The E-2 investor must be a citizen of one of the treaty countries. If the investor is a company, then the company must be owned at least 50% by citizens of treaty countries. Like the E-1 visa, the E-2 visa is only available to certain personnel of the company, including executives, managers, and employees with specialized skills.

For the purpose of the E-1 and E-2 visa, a “substantial investment” or “substantial trading activity” is typically defined as at least $100,000.

E-3 Visa for Specialty Occupation Professionals from Australia

The E-3 visa is a special type of visa available exclusively to Australians. It has nothing to do with trading or investing and everything to do with your citizenship and profession.

If you are an Australian citizen working in a certain profession, then you may qualify for an E-3 visa. You must have a job offer in the United States to qualify. Your occupation must also be considered a specialty occupation that “requires theoretical and practical application of a body of knowledge in professional fields”, according to USCIS, as well as “at least the attainment of a bachelor’s degree or its equivalent.”

Who Qualifies for the E Visa?

You qualify for the E-1 or E-2 visa if you are a trader or investor from a country with which the United States has signed a treaty of commerce and navigation. You may also qualify if you are an employee of a trading or investing firm based in a country with which the United States has signed a treaty.

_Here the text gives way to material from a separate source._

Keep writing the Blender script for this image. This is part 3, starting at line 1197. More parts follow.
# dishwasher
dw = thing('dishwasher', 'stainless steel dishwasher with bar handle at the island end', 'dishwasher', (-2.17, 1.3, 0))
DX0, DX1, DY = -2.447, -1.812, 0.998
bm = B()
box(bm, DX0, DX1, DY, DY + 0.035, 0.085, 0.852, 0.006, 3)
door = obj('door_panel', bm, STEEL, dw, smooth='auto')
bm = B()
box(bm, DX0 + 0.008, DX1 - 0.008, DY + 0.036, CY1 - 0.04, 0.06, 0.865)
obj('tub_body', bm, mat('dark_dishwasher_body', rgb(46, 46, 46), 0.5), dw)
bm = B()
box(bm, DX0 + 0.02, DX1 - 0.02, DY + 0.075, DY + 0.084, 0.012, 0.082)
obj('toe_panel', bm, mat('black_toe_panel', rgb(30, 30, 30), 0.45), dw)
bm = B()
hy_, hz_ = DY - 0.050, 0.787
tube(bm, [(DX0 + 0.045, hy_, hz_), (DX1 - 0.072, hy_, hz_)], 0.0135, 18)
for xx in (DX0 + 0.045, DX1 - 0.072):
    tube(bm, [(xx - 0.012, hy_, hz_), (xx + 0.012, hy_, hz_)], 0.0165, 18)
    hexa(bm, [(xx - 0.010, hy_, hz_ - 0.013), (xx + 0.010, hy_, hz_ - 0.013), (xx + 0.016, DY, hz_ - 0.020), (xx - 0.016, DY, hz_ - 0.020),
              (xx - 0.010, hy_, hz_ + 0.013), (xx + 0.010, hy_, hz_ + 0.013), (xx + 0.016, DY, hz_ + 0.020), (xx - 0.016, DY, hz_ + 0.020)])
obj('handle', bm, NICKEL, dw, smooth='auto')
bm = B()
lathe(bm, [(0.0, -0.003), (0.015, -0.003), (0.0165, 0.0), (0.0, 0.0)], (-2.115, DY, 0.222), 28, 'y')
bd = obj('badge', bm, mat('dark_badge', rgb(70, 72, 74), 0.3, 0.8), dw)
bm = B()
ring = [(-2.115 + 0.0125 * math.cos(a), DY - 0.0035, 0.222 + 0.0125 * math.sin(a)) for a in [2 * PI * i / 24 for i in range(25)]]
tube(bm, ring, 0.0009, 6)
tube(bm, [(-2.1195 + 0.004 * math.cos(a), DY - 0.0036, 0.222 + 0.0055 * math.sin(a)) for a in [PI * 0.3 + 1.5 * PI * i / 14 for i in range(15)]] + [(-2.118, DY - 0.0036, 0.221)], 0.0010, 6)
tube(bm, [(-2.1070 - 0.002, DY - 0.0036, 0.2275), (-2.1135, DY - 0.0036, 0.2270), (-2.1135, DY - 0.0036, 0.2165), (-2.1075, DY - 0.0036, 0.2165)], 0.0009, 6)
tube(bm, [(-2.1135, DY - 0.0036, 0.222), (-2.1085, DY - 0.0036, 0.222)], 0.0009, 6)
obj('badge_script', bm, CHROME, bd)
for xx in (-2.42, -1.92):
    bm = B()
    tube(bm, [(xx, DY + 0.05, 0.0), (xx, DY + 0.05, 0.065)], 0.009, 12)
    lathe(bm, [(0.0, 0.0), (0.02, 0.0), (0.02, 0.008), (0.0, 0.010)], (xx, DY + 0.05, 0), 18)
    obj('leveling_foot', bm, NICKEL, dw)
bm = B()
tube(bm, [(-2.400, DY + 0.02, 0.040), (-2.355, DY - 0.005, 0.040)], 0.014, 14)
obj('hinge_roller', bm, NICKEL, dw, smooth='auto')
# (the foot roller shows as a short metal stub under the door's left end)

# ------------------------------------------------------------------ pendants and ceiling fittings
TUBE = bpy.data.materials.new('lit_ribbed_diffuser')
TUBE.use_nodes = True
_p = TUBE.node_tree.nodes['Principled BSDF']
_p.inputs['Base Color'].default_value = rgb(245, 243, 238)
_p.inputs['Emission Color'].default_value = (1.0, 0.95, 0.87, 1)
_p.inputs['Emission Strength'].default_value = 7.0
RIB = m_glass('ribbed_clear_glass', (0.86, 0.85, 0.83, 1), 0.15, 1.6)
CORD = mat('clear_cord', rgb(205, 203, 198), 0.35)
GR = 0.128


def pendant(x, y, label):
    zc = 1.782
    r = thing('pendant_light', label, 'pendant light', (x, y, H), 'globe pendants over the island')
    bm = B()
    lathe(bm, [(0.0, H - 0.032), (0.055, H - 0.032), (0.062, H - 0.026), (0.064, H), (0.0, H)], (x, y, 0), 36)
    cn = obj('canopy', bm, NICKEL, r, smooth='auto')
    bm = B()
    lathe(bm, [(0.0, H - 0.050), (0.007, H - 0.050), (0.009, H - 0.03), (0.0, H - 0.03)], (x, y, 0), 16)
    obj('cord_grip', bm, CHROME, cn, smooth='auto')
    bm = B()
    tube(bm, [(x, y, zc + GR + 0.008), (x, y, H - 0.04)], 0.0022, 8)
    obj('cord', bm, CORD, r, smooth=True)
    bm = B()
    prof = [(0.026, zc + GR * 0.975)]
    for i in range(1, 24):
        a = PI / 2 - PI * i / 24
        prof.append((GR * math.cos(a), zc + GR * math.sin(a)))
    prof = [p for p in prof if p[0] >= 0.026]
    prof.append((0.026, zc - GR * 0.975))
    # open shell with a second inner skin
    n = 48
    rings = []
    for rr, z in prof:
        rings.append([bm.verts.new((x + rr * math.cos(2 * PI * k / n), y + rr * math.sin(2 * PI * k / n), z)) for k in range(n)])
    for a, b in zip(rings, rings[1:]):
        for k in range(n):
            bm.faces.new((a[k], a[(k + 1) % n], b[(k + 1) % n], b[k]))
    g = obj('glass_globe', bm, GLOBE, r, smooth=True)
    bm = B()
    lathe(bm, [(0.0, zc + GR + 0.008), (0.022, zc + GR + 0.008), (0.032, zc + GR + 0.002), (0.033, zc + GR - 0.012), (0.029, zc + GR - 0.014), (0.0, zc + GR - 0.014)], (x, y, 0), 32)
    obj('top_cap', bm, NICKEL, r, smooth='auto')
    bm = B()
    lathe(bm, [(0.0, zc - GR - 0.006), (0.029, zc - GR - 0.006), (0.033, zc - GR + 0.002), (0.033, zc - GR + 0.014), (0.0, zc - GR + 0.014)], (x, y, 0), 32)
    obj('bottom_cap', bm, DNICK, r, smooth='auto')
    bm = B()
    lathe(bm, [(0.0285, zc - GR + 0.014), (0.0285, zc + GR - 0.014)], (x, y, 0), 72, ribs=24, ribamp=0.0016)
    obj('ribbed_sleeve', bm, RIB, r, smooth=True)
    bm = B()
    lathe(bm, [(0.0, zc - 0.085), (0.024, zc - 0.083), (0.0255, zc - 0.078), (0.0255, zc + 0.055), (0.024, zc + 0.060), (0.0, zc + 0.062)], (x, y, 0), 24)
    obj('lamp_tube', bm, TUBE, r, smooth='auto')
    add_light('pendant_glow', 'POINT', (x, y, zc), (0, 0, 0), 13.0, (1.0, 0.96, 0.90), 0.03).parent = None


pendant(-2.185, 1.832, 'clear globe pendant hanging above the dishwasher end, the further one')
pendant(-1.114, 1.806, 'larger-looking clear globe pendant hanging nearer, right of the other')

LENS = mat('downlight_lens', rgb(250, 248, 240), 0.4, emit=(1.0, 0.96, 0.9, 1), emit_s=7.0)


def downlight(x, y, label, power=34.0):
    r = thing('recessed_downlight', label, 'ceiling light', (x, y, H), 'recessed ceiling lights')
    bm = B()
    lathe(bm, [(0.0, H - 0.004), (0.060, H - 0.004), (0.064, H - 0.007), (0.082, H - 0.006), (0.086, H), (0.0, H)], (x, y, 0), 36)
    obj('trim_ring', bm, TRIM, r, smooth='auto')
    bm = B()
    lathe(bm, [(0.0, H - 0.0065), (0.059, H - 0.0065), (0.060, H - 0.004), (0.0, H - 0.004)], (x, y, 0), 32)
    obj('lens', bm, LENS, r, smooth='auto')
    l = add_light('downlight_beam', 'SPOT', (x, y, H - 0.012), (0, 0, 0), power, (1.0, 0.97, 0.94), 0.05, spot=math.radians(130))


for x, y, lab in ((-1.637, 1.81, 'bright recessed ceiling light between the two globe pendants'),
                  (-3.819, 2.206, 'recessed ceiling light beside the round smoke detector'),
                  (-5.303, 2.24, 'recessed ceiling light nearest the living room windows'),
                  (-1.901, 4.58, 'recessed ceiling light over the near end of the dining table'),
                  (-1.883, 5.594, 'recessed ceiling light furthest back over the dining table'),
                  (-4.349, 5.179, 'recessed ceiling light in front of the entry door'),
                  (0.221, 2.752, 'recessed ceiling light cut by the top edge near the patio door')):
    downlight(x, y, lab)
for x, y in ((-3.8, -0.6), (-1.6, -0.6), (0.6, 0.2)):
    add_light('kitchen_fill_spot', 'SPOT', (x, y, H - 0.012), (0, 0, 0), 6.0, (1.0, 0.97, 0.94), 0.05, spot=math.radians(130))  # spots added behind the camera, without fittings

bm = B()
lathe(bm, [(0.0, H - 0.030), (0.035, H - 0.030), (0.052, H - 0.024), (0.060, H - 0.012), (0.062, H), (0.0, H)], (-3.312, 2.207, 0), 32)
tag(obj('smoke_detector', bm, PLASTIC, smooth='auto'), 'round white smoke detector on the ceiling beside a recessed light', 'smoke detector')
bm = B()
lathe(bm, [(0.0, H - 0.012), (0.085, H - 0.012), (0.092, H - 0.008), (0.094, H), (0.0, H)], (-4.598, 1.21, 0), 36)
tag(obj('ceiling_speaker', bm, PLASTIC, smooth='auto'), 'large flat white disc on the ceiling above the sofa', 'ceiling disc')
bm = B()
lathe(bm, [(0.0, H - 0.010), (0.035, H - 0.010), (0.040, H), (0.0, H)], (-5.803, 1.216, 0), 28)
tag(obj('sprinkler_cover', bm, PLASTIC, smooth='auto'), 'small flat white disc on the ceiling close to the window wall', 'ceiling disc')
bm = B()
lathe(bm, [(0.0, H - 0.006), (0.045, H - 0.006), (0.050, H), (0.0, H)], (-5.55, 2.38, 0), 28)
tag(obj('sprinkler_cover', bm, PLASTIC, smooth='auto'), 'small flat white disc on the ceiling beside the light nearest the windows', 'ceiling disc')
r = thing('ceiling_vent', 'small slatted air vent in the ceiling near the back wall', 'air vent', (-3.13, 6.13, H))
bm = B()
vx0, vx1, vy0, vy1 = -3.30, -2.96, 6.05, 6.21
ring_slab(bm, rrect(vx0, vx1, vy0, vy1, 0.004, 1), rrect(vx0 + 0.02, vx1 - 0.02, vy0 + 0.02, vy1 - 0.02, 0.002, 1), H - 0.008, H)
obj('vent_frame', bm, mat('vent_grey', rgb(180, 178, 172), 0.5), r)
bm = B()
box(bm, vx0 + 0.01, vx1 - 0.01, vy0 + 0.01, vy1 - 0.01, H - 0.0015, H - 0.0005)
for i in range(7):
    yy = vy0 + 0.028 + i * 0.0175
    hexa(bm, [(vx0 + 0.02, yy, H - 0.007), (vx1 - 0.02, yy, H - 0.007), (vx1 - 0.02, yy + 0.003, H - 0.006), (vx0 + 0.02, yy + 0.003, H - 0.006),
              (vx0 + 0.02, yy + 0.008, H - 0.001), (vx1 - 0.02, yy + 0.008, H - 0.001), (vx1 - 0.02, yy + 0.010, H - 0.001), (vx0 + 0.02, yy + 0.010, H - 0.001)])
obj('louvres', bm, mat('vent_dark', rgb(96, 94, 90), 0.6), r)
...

Most countries in the world are permitted to engage in trade with the United States. You can view the full list of countries here.

It’s easier to list countries with which Americans are forbidden from engaging in trade or business activities:

  • Iran
  • North Korea
  • Syria
  • Sudan
  • Cuba

All of these countries have been sanctioned by the United States for various reasons.

How to Apply for an E Visa

The E visa application process varies depending on whether you’re getting an E-1 or E-2 visa. Generally, however, this is the process required for the standard E visa application:

Step 1) Fill out form DS-160 from your local U.S. embassy or consulate’s website

Step 2) Pay your visa application fee, which is $205 for most E Visas

Step 3) Schedule your visa interview with a U.S. embassy or consulate (in-person interviews are required for all applicants between 14 and 79 years of age)

Step 4) Prepare your documents, including all supporting documents for your visa and any information about your trading or investing activities in the United States, as well as form DS-156E for non-immigrant treaty traders and treaty investors

Step 5) Attend the interview

How Long Does It Take to Process the E Visa?

The E visa typically takes about 2 to 3 months to process from beginning to end.

How Long Does My E Visa Last?

E visas are granted for different periods of time depending on your unique requirements. When you receive your E visa, the visa will clearly state the date of expiry. You must renew your visa or leave the country before that expiry date.

Can I Extend My Stay with an E Visa?

The E visa allows you to extend your stay if your investing and trading activities in the United States are expected to continue. You can apply to extend your visa while still in the United States, although some E visa holders will be required to return home.

Can I Bring Dependents to the United States on an E Visa?

The E visa allows you to bring qualified dependents with you to the United States. You can bring the following two types of dependents with you to the country:

  • Spouses
  • Unmarried children under 21 years of age

You may be required to provide a marriage certificate and birth certificate to prove that the dependents are your legal spouse and children.

As a dependent of an E visa holder, you are permitted to work in the United States if you obtain an Employment Authorization Document (EAD).

By following the guide above, you can ensure your E-1, E-2, and E-3 visa application process goes smoothly.